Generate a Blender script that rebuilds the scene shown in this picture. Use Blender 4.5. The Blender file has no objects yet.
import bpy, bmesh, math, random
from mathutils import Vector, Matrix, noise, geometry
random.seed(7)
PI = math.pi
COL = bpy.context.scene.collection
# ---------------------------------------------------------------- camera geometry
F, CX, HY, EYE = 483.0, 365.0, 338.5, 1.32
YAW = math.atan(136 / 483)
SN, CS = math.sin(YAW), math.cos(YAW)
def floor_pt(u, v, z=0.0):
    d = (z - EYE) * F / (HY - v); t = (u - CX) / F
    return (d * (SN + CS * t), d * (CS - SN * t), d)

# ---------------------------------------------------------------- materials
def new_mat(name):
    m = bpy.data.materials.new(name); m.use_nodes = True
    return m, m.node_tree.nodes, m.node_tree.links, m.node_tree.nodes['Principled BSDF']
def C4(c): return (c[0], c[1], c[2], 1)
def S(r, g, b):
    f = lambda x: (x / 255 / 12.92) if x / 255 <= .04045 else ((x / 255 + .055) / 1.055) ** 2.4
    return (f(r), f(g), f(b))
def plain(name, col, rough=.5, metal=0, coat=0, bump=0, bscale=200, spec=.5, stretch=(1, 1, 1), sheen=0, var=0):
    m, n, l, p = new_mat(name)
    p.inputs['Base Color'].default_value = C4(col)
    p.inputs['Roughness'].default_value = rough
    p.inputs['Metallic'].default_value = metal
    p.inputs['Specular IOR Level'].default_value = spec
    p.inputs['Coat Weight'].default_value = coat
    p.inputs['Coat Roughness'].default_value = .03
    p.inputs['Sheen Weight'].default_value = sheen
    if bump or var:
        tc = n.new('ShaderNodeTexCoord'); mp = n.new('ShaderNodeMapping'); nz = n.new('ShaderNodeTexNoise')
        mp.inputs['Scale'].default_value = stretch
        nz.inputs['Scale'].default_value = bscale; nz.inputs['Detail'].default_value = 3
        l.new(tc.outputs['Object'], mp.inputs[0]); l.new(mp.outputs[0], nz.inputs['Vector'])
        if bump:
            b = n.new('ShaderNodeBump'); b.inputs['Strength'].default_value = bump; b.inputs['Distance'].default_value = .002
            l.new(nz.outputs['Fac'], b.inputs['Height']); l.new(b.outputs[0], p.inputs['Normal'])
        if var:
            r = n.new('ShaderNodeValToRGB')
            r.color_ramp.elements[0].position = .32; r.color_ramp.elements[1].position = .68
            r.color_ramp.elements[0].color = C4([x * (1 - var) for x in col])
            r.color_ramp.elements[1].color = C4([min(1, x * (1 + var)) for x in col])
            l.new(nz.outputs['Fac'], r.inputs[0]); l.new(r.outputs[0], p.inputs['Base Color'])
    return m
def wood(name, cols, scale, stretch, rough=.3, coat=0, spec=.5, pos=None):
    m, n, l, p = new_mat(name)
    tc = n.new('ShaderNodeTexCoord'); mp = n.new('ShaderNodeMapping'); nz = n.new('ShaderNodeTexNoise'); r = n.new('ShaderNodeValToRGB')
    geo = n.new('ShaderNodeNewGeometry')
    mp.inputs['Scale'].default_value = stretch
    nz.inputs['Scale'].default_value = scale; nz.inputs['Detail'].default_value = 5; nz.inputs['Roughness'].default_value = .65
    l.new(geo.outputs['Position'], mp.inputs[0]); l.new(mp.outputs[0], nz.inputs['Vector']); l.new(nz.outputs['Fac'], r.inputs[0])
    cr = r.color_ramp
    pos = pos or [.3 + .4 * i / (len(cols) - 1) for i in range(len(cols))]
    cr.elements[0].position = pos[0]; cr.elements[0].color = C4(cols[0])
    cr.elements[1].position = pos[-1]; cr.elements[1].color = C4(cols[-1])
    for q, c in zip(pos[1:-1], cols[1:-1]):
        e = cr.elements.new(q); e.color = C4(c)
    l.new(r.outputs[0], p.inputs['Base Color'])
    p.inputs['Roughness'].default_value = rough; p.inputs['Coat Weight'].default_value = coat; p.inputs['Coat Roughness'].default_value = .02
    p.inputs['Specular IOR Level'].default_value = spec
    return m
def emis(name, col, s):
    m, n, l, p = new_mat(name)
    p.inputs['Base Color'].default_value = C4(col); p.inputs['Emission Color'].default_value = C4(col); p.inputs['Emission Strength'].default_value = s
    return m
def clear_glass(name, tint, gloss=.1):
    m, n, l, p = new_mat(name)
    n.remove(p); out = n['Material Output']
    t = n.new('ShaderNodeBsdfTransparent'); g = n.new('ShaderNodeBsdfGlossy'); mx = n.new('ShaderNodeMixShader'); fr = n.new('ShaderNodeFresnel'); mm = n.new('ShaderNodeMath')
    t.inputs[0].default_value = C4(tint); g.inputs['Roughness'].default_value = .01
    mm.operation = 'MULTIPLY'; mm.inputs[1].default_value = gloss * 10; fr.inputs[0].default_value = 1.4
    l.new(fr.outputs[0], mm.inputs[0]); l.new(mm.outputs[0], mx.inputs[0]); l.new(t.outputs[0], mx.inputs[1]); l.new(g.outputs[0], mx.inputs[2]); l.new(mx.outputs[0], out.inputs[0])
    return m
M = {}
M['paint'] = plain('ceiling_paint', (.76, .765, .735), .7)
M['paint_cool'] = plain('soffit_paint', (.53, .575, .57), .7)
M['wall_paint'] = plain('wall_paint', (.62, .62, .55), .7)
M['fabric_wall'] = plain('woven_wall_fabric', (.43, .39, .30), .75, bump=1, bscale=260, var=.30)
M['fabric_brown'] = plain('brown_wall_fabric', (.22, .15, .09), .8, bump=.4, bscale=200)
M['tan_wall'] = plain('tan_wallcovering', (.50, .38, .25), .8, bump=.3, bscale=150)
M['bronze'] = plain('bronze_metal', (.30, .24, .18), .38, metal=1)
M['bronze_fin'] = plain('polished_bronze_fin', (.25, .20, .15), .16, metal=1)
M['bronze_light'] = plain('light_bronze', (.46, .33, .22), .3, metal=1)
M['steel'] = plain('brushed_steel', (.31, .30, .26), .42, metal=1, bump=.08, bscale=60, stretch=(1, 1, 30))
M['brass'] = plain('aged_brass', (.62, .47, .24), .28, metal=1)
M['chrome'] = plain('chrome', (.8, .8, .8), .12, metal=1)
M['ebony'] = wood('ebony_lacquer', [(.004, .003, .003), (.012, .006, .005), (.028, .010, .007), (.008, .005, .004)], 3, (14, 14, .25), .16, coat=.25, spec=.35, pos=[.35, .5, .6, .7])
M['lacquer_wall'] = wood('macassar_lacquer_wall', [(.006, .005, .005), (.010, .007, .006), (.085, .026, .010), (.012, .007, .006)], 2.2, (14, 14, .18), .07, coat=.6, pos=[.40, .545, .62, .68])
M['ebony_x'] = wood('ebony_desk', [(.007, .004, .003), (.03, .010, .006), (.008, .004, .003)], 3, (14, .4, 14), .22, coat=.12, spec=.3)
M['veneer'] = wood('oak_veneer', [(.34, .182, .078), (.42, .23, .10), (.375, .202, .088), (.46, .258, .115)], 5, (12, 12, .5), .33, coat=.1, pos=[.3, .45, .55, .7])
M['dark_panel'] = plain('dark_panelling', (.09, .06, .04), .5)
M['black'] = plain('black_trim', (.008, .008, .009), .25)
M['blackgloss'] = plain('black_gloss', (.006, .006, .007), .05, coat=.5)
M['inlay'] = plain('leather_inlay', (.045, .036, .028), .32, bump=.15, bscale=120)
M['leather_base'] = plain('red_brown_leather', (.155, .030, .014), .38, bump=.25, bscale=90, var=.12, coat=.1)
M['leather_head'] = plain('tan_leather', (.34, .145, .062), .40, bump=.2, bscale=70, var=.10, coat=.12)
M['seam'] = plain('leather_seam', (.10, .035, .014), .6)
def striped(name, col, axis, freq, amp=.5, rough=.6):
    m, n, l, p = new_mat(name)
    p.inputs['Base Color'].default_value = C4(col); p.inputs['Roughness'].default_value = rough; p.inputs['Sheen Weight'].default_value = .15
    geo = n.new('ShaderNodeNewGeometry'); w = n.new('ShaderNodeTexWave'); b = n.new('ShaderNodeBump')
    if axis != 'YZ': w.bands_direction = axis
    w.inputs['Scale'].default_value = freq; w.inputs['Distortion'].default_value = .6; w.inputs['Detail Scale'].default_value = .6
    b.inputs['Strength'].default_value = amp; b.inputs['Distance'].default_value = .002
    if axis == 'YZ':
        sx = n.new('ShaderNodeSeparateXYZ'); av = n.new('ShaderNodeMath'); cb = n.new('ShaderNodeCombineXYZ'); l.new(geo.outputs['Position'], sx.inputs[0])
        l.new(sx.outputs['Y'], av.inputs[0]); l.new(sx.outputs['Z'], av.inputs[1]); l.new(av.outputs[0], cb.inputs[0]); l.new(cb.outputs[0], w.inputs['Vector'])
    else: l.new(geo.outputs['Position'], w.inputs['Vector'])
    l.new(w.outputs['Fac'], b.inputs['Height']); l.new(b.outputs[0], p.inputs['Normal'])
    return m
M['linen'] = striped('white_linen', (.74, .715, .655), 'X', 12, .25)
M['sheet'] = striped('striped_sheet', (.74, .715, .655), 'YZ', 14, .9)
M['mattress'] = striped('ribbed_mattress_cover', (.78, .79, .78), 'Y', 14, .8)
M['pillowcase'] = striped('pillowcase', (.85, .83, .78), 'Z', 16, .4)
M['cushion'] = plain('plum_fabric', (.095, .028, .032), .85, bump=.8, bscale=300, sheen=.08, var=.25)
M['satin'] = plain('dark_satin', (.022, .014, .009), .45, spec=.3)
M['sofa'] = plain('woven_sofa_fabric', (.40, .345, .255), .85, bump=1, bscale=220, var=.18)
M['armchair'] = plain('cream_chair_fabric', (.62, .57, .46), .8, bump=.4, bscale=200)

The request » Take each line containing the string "scene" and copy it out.

Task answer »
Generate a Blender script that rebuilds the scene shown in this picture. Use Blender 4.5. The Blender file has no objects yet.
COL = bpy.context.scene.collection